写真=「カクシタル」公式Twitter、“カクシタルごっこ”の認証ショット

いまの主流は韓国型ヒーロー

「カクシタル」が残したものの一つは、まさに韓国型ヒーローである。ハリウッドにはスパイダーマン、アイアンマンなど数多くのヒーローが存在する。しかし、韓国には特にヒーローと呼べるような人物がいなかった。「カクシタル」はいままでに存在しなかった韓国型ヒーローを誕生させた。韓国型ヒーローはハリウッドのヒーローのように超能力は使わない。ただカクシタルの仮面を被り、鉄尺八を持って悪の勢力をやっつける。
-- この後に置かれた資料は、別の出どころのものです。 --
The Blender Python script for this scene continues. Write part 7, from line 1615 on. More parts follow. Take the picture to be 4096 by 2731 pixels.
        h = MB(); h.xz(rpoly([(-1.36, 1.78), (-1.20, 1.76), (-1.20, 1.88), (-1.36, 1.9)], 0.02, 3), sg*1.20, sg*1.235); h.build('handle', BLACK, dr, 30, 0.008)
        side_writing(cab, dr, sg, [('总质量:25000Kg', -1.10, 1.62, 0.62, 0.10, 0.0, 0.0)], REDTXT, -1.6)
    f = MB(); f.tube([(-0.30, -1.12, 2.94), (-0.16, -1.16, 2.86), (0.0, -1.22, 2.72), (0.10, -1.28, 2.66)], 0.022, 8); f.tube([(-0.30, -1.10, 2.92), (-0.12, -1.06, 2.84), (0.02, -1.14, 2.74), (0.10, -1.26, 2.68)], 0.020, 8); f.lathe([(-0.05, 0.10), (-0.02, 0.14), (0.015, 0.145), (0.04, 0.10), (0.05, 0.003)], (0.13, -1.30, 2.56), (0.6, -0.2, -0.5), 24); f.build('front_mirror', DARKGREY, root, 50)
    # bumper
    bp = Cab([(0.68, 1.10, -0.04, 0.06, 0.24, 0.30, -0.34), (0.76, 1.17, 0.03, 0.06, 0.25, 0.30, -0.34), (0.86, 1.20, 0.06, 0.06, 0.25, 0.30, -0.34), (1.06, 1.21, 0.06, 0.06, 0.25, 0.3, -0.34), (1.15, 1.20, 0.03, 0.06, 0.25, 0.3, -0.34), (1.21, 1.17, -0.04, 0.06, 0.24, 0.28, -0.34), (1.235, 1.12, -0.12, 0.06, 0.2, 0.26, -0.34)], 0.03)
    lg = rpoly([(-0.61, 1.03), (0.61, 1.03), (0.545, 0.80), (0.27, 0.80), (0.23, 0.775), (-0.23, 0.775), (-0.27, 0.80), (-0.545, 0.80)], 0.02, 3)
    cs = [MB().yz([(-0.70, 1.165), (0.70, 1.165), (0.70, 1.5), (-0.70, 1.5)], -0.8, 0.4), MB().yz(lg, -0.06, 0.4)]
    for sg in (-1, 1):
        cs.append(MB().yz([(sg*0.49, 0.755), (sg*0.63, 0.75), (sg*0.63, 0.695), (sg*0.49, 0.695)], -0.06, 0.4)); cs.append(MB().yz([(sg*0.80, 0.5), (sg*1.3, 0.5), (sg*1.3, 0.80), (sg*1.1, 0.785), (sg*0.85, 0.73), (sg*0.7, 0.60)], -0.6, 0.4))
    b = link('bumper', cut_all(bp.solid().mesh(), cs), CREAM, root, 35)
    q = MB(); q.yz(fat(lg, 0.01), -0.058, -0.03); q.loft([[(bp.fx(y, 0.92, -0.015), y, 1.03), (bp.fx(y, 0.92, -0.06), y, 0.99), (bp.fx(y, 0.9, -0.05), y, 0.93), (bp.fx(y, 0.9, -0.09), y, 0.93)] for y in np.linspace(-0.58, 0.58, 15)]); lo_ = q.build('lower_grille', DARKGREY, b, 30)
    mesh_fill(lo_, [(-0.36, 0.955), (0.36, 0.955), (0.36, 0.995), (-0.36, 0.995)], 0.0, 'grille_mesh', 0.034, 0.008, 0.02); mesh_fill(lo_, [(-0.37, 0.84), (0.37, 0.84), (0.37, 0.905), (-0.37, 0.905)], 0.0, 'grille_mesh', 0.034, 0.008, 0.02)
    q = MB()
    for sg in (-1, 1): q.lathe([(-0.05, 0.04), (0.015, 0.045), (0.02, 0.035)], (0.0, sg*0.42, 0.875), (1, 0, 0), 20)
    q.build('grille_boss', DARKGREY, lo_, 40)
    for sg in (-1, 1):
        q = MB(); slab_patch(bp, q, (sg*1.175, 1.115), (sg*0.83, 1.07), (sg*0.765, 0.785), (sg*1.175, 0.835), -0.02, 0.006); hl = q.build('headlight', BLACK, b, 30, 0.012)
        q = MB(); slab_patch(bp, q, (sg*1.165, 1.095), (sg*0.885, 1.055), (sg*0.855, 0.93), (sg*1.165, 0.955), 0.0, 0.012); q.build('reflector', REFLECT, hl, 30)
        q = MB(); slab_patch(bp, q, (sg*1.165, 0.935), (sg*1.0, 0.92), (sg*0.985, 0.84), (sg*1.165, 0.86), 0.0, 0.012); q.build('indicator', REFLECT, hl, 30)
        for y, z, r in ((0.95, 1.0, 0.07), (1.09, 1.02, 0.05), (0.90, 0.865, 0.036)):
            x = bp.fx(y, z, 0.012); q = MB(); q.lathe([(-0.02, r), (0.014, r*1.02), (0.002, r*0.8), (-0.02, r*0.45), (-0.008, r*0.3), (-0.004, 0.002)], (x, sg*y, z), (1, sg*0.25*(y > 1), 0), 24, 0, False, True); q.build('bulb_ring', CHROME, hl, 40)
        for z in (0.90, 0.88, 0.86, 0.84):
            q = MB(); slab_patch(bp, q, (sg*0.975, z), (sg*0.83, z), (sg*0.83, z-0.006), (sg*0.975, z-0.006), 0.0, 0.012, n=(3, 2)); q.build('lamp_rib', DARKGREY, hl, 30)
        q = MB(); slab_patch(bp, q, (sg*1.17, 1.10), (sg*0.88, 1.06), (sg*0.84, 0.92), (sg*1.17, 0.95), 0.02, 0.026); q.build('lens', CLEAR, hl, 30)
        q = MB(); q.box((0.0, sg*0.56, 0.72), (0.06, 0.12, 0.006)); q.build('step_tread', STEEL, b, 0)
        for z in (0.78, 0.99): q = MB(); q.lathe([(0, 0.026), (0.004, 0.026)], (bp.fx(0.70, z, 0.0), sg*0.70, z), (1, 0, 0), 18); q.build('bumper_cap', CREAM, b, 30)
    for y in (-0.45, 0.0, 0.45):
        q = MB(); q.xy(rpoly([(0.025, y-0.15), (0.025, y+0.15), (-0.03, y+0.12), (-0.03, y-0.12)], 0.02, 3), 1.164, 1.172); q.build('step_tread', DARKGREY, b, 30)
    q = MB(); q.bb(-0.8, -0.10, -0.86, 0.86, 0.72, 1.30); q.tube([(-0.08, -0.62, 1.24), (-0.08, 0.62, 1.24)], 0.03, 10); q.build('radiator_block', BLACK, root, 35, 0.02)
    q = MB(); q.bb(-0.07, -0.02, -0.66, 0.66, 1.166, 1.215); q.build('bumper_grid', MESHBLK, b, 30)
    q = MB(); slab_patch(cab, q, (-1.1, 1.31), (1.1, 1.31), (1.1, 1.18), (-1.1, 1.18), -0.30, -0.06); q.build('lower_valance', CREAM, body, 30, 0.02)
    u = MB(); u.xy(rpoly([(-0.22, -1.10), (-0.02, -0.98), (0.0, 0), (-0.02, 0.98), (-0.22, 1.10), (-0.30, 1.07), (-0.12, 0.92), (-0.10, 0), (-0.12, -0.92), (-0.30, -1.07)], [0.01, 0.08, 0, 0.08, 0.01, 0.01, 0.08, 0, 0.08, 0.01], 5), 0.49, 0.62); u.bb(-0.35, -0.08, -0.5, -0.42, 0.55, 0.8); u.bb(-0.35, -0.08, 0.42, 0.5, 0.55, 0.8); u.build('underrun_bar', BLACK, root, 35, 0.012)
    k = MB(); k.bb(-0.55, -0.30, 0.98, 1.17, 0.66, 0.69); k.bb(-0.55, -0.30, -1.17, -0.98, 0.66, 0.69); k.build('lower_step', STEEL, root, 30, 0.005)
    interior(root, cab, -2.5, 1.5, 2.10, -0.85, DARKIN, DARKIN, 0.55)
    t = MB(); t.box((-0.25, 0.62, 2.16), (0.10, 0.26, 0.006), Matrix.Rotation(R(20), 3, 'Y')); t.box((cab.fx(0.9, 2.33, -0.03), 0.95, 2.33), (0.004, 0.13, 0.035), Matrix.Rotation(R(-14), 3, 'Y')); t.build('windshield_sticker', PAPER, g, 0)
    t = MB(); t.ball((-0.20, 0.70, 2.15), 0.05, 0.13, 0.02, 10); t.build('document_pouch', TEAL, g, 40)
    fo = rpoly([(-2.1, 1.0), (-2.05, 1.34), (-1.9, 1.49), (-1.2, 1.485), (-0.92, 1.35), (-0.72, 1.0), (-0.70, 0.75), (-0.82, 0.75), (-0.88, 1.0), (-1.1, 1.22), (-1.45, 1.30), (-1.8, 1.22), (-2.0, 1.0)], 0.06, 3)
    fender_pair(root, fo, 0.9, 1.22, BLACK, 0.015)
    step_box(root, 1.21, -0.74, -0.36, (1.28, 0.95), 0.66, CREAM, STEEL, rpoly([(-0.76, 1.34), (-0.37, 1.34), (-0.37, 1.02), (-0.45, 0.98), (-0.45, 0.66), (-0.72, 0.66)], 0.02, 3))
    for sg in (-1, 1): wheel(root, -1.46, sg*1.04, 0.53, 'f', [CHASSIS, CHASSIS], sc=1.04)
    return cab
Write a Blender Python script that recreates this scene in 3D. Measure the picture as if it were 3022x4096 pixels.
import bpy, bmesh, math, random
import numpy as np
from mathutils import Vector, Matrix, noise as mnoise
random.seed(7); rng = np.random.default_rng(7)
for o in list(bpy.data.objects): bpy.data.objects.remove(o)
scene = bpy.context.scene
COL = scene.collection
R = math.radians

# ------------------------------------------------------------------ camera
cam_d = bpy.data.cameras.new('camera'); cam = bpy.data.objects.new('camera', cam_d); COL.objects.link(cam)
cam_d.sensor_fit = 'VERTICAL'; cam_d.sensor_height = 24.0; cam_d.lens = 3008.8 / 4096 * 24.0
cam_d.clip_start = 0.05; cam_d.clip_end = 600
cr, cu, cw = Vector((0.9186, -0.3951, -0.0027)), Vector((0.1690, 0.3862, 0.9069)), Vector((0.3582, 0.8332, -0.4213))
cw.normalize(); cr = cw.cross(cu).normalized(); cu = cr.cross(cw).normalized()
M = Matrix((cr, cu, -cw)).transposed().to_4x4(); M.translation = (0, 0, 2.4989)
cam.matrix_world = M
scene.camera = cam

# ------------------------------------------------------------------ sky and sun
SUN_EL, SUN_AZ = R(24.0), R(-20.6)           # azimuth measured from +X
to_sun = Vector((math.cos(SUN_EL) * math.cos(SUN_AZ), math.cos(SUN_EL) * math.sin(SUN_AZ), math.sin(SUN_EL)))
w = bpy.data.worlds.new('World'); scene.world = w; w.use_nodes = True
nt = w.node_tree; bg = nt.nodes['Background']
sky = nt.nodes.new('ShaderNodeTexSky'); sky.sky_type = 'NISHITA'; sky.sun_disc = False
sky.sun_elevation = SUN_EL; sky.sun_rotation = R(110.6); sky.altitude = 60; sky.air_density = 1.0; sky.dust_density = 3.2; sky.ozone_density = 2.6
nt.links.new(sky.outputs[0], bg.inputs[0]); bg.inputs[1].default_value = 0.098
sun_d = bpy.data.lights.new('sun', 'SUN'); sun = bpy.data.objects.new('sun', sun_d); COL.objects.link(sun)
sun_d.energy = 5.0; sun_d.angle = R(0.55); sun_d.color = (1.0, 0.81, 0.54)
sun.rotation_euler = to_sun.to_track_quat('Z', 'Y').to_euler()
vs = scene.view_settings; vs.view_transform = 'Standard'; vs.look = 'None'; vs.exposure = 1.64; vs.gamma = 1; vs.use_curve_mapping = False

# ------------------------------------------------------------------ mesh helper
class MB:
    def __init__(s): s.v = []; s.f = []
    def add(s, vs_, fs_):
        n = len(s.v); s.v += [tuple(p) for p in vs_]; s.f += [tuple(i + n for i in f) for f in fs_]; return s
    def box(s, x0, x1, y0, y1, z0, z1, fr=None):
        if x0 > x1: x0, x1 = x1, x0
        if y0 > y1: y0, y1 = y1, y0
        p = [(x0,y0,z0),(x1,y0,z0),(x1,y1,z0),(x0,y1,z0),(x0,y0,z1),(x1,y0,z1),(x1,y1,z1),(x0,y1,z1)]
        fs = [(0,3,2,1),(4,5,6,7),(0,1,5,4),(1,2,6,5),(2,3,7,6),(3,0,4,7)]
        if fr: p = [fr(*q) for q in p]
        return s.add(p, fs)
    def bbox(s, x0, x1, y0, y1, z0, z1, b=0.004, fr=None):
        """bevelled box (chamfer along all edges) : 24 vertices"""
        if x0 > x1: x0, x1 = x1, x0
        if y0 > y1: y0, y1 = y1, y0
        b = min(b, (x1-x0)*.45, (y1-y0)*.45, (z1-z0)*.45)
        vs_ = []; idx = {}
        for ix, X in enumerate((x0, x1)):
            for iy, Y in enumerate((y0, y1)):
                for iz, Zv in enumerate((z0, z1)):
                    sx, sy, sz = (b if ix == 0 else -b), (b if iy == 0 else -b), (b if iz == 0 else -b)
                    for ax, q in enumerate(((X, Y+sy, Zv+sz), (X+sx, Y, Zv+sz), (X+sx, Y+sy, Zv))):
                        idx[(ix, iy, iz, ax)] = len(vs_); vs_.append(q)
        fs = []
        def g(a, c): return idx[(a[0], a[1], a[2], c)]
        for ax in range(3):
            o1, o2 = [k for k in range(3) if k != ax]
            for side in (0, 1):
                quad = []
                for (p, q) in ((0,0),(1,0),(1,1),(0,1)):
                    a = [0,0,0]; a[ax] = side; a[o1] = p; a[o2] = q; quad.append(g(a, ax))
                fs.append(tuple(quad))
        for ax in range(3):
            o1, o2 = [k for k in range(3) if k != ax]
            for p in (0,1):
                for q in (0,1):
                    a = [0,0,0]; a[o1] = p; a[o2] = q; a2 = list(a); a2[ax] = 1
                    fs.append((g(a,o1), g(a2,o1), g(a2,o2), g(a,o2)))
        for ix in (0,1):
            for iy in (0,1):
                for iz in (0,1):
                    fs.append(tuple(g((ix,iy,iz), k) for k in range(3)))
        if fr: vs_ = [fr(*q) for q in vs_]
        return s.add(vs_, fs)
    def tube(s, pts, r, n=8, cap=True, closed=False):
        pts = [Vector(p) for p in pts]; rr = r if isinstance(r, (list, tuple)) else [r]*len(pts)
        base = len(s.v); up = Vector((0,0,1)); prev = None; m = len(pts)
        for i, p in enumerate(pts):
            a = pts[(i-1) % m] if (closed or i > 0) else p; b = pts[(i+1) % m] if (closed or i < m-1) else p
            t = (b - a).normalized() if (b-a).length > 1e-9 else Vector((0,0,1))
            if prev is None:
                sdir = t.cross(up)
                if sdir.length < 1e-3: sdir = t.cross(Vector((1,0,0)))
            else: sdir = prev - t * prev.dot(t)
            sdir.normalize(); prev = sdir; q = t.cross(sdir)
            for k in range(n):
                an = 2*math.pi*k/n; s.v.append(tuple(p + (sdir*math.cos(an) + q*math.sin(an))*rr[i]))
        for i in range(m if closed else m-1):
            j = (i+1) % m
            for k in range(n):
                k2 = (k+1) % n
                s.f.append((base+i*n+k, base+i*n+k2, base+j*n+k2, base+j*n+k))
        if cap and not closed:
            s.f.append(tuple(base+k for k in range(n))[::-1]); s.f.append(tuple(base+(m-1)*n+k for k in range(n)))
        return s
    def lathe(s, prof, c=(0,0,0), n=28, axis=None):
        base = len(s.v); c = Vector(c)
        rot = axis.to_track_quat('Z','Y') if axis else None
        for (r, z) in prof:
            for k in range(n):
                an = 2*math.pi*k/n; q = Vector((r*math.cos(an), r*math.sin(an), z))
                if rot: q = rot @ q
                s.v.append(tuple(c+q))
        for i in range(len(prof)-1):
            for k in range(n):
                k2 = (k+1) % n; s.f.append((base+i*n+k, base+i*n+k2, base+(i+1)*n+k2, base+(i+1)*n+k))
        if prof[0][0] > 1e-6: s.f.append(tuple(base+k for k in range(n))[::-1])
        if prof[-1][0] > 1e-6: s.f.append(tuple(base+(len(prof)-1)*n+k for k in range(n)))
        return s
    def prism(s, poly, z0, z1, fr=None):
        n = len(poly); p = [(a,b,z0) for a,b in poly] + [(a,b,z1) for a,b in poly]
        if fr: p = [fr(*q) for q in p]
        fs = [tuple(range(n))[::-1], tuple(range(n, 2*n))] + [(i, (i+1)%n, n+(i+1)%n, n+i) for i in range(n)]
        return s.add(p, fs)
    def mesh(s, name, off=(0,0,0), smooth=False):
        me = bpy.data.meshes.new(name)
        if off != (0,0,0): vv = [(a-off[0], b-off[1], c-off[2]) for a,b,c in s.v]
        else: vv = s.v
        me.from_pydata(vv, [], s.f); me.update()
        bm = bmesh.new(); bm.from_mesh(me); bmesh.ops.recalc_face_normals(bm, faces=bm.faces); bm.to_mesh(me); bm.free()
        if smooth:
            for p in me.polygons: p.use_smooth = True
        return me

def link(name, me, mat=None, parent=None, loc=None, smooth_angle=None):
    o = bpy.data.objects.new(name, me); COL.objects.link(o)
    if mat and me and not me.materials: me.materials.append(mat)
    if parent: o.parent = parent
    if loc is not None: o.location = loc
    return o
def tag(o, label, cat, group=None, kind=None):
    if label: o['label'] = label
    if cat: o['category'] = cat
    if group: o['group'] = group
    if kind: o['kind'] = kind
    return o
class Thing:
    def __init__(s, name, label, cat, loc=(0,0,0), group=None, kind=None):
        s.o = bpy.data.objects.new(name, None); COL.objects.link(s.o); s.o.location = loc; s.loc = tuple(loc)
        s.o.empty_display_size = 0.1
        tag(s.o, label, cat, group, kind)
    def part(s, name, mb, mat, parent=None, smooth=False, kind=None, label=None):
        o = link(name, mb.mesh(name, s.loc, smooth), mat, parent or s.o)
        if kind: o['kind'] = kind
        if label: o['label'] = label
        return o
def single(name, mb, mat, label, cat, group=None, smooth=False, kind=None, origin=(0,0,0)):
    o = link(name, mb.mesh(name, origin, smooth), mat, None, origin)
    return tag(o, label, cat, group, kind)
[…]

このような韓国型ヒーローの誕生は、ドラマ「カクシタル」の現場でも感じられたという。現場の関係者によると「カクシタル」のセット場が位置した陜川(ハプチョン)映像テーマパークには、カクシタルを被って訪れる観光客が急増したそうだ。それだけでなく、小学生たちの間に“カクシタルごっこ”が流行しており、「カクシタル」が生活の中にどれだけ広がったのかを物語る。


歴史意識を持たせた上質ドラマ

「カクシタル」は韓国人の悲しい歴史を振り返らせたドラマだった。韓国の辛い歴史をはっきり暴き出し、視聴者が「歴史をちゃんと知らなければならないと思った」という告白をすることになったのも、「カクシタル」の影響だった。

「カクシタル」は虚構のヒーローを中心にストーリーを描いたが、そのヒーローの話の中に実際に起きた時代的な状況を反映させた。そのため、当時韓国人が涙を泣かしたように現在の視聴者も泣いた。「カクシタル」のセリフ、また劇中の韓国人のセリフを通して視聴者たちは一緒に泣いたり笑ったりしながら共感した。

「カクシタル」は、水木ドラマ1位という見える成果だけがすべてのドラマではない。視聴率と水木ドラマ1位という栄誉は、「カクシタル」が残したものの中で一番小さな部分に過ぎない。あらためて歴史認識を高めたドラマ「カクシタル」の余韻はしばらく続く見込みだ。